Squad relying on Green’s leadership

The 2006-07 Muskie boys’ hockey team has built an impressive résumé.
The black-and-gold went undefeated (17-0-1) during the NorWOSSA regular season. And they swept the two best-of-three playoff series—first against the Kenora Broncos in the semi-finals and then the Dryden Eagles for the league crown.
They boast both the NorWOSSA regular-season scoring champion in Taylor Jorgensen (12 goals/14 assists), as well as the top offensive performer during the playoffs in captain Ryan Witherspoon (eight goals/four assists).
Including the playoffs, the Muskies were riding an eight-game winning streak when they took to the ice this morning to face Thomas A. Stewart (Peterborough) in their opening game at the all-Ontario ‘AAA’ boys’ hockey championship.

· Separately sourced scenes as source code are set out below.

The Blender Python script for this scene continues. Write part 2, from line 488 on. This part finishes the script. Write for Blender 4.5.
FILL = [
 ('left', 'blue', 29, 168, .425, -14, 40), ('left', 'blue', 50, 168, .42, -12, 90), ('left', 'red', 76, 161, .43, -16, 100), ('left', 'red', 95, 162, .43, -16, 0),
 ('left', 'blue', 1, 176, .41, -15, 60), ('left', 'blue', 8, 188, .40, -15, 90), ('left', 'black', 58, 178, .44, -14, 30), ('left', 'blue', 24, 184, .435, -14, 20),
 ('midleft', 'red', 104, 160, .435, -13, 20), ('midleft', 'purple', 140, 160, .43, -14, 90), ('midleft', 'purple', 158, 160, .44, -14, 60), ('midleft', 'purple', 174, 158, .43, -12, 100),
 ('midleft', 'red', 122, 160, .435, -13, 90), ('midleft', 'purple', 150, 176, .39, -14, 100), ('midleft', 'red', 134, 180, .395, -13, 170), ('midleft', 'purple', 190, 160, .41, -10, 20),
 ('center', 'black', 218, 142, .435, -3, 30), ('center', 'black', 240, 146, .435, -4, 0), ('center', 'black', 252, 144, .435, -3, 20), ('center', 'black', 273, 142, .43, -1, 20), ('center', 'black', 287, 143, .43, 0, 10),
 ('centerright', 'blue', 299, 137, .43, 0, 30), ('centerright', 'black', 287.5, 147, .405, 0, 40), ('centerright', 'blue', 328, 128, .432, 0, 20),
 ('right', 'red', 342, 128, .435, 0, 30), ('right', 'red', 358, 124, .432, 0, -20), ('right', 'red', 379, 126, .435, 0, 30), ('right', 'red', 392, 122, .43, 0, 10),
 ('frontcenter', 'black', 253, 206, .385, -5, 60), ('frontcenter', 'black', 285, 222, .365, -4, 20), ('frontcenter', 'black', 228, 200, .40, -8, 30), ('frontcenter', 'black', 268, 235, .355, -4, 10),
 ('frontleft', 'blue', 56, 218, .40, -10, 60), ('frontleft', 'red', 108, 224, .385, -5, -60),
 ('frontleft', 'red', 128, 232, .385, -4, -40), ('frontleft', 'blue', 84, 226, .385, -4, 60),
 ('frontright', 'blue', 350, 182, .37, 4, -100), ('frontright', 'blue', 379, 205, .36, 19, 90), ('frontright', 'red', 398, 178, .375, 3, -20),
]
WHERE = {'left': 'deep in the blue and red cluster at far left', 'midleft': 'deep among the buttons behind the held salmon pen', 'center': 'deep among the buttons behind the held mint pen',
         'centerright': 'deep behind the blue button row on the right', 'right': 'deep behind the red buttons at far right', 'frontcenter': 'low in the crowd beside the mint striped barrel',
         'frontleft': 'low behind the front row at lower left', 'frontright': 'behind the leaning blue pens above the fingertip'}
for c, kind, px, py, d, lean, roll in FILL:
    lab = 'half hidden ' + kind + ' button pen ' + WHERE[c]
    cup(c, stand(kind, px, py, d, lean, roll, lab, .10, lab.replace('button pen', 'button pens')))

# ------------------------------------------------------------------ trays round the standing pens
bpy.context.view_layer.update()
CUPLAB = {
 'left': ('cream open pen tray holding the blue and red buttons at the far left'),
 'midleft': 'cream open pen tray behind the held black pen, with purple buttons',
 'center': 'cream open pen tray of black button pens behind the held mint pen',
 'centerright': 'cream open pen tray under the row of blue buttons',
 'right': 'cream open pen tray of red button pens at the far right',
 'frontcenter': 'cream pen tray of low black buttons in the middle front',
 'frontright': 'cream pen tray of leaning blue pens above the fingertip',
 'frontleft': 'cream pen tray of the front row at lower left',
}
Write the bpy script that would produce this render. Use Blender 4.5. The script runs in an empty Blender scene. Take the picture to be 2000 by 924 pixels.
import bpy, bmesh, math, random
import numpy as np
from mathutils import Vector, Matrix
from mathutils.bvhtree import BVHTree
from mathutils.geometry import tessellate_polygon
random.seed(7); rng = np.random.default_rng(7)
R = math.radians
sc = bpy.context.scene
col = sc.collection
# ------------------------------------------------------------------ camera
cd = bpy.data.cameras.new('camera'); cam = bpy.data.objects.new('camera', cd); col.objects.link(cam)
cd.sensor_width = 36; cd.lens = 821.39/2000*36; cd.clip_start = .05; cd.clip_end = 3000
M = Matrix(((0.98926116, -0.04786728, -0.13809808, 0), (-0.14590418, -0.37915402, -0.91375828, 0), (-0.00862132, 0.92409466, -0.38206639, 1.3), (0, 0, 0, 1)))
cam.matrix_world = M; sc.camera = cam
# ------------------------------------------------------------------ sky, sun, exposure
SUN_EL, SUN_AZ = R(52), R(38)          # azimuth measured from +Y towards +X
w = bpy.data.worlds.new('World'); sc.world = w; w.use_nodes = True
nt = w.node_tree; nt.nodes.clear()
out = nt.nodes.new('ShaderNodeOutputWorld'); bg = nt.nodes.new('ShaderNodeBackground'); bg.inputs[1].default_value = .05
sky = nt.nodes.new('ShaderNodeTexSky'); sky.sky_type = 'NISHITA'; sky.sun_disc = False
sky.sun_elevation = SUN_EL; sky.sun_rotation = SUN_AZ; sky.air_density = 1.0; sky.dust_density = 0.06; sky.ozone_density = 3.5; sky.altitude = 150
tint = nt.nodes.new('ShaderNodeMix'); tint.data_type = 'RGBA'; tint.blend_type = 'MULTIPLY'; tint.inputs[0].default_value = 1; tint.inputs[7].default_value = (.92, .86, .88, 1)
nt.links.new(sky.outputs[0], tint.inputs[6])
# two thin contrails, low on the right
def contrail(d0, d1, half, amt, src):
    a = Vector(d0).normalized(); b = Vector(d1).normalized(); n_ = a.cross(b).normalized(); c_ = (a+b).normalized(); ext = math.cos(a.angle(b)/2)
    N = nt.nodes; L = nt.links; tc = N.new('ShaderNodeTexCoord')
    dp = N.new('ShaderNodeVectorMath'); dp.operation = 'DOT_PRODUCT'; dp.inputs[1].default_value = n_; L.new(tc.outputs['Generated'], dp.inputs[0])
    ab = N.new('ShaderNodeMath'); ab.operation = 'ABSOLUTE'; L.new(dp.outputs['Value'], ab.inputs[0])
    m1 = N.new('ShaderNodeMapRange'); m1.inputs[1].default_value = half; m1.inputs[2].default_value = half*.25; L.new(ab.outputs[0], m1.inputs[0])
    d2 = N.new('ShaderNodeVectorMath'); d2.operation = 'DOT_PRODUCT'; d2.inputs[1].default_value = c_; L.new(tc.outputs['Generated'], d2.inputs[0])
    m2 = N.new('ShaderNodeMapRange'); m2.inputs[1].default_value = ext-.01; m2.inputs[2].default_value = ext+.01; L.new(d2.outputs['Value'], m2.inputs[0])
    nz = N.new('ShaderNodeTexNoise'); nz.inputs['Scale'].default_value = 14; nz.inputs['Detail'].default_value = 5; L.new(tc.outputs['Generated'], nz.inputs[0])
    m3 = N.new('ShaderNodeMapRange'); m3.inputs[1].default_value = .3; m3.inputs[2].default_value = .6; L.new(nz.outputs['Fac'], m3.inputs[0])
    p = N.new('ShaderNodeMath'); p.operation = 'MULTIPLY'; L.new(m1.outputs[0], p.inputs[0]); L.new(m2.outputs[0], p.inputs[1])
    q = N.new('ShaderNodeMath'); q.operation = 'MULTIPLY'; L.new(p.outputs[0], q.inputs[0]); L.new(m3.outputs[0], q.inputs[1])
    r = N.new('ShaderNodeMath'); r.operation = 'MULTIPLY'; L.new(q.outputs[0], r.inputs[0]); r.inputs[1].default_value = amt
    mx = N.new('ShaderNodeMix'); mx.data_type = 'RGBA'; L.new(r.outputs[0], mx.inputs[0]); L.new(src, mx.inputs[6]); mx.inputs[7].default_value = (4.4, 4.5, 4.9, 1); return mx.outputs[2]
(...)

All factors considered, even the most ardent cynic would have trouble finding cause for complaint given the Muskies’ performance this season.
However, if there is one area in which the Muskies are lacking, it is experience competing on high school hockey’s biggest stage.
Only eight players—Michael McCaig, Kevin Bobczynski, Riley Caul, George Halverson, Ryan Witherspoon, Richard Wieringa, David Moen, and Mitch Green—remain from the squad that captured the hearts of the hometown faithful a year ago when Fort Frances hosted the annual tournament.
As such, nearly two-thirds of the 22-man roster got their first taste of OFSAA-calibre hockey earlier today.
With such an inexperienced roster, Muskie head coach Shane Bliss has been forced to rely heavily upon the few players who’ve been through the proverbial wars to provide both leadership and guidance.
Of those, none has more experience competing at OFSAA than Green. The Muskie senior has been fortunate enough to compete at the highest level each and every year he’s played.
This year’s journey to Oshawa marks Green’s fourth-consecutive appearance at the all-Ontarios—a fact Bliss believes could pay major dividends for his inexperienced squad.
“With Mitch having been here before, he knows the routine and that makes him pretty valuable to the team,” the Muskie bench boss explained.
“Leadership is a big thing at OFSAA,” he added. “Four years ago we came down here and, based on the Muskie reputation and our good record, they had us ranked fourth.
“But we had nobody that had any OFSAA experience and we didn’t get out of our pool.
“Having Mitch is pretty valuable for us and hopefully he can show the rest of the guys the ropes,” Bliss added.
The mantle of leadership is one Green has been willing to assume in the hopes it will help lead the team to success.
“I’m a fourth-year guy and I want this to be my best year,” he said. “After this, I’m probably not going to play hockey again so I’m going to give it my all.”
One of the messages Green stressed with his teammates leading up to the tournament was the need to be mentally prepared.
“You can’t take a shift off,” he remarked. “You have to be going all the time. You can’t have little brain lapses. You have to be continually thinking about the game.
“There are going to be a lot bigger guys and a lot faster game,” he noted. “We just need to keep calm, play well, and not panic.”
One of the players facing the challenges of the all-Ontarios for the first time is Green’s roommate, Joe Basaraba. The first-year forward is thankful to have both Green and the other OFSAA veterans on hand to answer any questions he might have.
“It’s good to have them for leadership, especially at OFSAA,” he said. “They’ve been here before and they know what it’s like.”
Basaraba said Green and the rest of the veterans’ influence is felt most during practice and in the dressing room.
“They make sure we’re working hard, that’s for sure,” he remarked. “And in the dressing room, if you’re down, they’ll pick you up and help you out when you need it.”
Despite the team’s overall lack of experience, Green believes they have what it takes to be playing for a gold medal come Saturday night.
“They’re really excited to be here and that’s a good thing I think,” he said. “They’ve got a chance to be the best team in Ontario and I think they are up for the challenge.”